Probably yes — verify it. If your CMP is sending denied ad_storage for everyone (the safe default many EU SaaS sites picked in 2024), Smart Bidding will lose enhanced conversions signal on June 15 because GA4 was previously masking that with Google Signals OFF. If your CMP is sending granted by default with no real consent banner, you will silently start collecting identifiers from users who never opted in. Either way you want to confirm the actual signal your site sends, not what the spec says it should send.

Will my conversion volume drop on June 15?

It depends on which side of the asymmetry you sit on. Sites that had Google Signals OFF as a privacy backstop with otherwise-permissive Consent Mode signals will see modeled conversions go up (Google can now use identifiers it previously could not). Sites that had Google Signals ON but a strict Consent Mode setup will see little change. Sites that relied on Google Signals OFF as the only privacy control will see a compliance gap open if their CMP is wrong.
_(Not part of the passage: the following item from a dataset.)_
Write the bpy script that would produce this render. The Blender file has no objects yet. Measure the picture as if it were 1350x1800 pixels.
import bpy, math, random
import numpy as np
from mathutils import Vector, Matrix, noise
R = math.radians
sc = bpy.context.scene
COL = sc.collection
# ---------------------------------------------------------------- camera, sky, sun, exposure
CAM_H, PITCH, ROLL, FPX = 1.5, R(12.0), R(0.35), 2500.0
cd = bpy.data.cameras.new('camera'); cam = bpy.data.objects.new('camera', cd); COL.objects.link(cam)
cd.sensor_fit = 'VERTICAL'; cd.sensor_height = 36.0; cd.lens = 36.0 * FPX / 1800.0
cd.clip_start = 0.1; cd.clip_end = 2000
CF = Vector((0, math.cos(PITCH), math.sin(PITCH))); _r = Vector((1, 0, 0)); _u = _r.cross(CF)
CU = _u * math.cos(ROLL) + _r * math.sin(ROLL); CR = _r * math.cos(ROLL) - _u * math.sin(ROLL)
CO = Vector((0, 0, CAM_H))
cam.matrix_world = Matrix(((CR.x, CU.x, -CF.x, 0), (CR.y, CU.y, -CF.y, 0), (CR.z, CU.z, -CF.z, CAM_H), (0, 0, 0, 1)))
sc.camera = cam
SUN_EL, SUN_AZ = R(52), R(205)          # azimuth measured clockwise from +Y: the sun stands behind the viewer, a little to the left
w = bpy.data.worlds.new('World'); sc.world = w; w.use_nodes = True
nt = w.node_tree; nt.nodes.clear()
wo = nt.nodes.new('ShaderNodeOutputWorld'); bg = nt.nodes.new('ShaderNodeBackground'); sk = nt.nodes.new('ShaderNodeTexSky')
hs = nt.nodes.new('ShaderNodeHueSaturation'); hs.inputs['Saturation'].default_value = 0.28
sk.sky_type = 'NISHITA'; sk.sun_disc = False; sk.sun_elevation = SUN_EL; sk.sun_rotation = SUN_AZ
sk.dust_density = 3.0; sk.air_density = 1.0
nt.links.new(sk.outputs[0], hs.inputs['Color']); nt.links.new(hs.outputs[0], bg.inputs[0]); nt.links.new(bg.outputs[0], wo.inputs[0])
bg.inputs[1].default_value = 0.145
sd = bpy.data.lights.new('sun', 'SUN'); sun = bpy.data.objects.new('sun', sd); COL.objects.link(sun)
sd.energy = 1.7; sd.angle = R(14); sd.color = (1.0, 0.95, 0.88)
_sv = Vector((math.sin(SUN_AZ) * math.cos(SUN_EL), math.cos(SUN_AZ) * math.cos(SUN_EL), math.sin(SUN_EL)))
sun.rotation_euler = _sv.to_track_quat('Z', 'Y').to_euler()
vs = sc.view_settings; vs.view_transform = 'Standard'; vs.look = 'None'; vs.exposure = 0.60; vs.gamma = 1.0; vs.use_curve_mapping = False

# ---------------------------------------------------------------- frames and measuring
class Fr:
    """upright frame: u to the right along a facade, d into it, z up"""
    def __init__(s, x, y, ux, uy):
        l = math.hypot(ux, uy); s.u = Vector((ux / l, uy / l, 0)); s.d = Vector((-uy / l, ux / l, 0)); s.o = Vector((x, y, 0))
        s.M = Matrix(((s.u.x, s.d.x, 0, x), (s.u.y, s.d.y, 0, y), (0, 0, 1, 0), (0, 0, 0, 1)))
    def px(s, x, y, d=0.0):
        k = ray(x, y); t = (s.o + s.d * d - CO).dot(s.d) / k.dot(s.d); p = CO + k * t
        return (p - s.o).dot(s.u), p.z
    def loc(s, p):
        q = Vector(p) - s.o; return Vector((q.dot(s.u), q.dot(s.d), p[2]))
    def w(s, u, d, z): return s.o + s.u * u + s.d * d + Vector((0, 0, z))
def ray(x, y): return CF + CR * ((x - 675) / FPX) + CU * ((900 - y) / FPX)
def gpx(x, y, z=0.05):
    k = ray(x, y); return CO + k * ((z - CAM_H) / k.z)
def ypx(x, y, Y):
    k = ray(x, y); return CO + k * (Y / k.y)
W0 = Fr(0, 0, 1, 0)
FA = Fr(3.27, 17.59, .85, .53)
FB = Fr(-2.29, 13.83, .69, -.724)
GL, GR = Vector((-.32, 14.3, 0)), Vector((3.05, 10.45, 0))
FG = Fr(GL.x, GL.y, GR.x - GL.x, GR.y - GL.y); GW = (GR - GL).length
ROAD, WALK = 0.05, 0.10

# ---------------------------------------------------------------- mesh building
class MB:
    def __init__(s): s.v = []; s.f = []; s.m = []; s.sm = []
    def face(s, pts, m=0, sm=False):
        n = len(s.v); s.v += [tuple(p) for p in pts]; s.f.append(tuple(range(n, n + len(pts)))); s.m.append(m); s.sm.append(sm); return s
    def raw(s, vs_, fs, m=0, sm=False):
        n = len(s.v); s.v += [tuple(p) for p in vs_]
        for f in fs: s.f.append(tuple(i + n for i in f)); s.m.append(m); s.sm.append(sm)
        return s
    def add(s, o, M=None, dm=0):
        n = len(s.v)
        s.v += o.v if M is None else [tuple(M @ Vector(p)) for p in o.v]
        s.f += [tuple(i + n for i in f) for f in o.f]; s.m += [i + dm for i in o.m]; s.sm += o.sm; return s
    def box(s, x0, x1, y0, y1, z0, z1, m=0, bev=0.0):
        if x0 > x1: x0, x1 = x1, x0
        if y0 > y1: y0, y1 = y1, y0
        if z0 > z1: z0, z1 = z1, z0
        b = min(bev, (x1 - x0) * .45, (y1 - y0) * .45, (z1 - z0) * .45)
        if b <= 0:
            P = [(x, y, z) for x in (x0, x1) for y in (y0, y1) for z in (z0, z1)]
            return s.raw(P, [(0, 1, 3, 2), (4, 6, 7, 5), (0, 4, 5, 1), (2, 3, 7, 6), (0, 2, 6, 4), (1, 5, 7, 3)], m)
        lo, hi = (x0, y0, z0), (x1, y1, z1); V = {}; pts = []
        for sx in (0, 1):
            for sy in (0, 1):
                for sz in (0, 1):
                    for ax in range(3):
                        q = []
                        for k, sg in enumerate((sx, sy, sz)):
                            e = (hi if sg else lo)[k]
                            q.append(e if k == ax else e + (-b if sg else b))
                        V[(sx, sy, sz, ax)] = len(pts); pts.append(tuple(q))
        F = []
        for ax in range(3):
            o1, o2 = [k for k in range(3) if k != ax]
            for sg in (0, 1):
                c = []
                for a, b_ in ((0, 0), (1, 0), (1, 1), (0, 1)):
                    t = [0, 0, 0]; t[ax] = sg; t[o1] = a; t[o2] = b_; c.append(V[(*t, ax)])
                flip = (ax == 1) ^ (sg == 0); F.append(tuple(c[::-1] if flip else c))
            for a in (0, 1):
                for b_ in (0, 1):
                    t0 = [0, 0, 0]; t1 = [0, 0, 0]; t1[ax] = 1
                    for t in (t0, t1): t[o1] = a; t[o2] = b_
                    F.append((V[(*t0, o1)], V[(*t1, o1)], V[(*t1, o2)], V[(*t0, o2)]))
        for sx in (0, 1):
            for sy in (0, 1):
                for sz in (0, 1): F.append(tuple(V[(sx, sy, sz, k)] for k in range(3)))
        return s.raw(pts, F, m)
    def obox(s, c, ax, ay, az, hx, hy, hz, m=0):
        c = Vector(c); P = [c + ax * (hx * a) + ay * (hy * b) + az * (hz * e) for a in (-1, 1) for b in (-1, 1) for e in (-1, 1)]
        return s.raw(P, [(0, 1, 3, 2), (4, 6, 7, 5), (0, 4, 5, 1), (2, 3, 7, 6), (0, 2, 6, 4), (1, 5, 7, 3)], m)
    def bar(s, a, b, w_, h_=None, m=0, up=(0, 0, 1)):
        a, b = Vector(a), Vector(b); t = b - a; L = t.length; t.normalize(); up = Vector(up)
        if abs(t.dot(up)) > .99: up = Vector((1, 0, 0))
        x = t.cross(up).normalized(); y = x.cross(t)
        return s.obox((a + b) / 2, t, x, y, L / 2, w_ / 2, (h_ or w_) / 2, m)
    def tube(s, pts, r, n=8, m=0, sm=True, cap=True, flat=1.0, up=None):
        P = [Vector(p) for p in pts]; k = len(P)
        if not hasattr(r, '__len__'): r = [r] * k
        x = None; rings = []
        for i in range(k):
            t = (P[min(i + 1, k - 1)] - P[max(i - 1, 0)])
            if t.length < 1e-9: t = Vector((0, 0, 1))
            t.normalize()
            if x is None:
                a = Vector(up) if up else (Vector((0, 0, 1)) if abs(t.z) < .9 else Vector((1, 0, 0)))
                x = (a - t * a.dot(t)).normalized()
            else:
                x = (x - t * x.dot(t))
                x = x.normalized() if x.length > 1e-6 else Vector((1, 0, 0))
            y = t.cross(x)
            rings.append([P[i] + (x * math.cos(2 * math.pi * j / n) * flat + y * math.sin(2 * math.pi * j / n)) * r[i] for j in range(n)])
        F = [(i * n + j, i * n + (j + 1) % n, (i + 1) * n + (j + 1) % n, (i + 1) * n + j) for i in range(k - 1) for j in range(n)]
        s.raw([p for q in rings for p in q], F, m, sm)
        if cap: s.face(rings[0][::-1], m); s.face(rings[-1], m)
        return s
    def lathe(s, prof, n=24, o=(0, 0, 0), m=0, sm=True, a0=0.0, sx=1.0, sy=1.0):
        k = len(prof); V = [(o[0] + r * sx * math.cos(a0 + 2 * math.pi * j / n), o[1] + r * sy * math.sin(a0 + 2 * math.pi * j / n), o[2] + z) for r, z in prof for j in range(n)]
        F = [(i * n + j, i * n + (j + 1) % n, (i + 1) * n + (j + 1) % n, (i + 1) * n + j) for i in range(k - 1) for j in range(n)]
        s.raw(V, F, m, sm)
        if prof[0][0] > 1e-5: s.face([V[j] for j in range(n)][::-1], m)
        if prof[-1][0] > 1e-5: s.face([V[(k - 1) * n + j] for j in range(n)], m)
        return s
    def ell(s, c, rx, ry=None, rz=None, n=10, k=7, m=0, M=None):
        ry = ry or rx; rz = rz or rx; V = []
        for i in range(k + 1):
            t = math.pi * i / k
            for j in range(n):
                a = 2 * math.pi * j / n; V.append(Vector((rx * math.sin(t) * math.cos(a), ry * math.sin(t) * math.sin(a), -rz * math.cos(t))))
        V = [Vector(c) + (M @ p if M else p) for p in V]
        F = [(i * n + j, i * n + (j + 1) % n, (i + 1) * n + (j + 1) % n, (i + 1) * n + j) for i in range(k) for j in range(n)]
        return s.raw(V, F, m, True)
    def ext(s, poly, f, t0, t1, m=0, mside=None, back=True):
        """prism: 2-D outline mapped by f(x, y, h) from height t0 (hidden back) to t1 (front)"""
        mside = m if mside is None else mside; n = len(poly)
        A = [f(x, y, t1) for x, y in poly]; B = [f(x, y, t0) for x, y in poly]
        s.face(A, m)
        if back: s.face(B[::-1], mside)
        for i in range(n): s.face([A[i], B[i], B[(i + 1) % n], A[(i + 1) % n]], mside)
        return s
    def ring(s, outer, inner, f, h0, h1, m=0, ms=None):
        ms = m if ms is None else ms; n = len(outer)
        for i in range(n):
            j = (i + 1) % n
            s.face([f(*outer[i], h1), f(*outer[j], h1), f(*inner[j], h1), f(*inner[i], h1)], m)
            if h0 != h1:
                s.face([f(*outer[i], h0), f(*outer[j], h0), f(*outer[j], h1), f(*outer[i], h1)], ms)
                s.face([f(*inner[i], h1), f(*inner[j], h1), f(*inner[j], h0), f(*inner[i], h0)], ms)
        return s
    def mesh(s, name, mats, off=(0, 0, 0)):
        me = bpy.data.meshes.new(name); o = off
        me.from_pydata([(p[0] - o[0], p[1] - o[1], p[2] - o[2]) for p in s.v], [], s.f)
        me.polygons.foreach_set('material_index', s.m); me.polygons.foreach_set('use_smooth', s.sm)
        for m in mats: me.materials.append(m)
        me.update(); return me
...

Does this affect B2B SaaS more than B2C?

Yes, in two ways. First, B2B SaaS sales cycles are long and Enhanced Conversions for Leads with offline imports depend on stable identifier collection over months — anything that disturbs that signal mid-cycle costs attribution accuracy. Second, B2B SaaS sites historically over-relied on the GA4 toggle because their EU traffic share looks small in aggregate but the deals at risk are large. Both make the audit more urgent.

Is this a GDPR or privacy compliance change?

No, the privacy law has not changed. What changes is which control you have to use to enforce your existing policy. If your policy is 'no ad identifiers without explicit consent,' you can still do that — you just have to do it via Consent Mode v2 ad_storage signals from your CMP, not via the GA4 Google Signals toggle. The risk is that teams that set GA4 to OFF years ago forgot they did it, never wired up Consent Mode v2 properly, and will silently start over-collecting on June 15.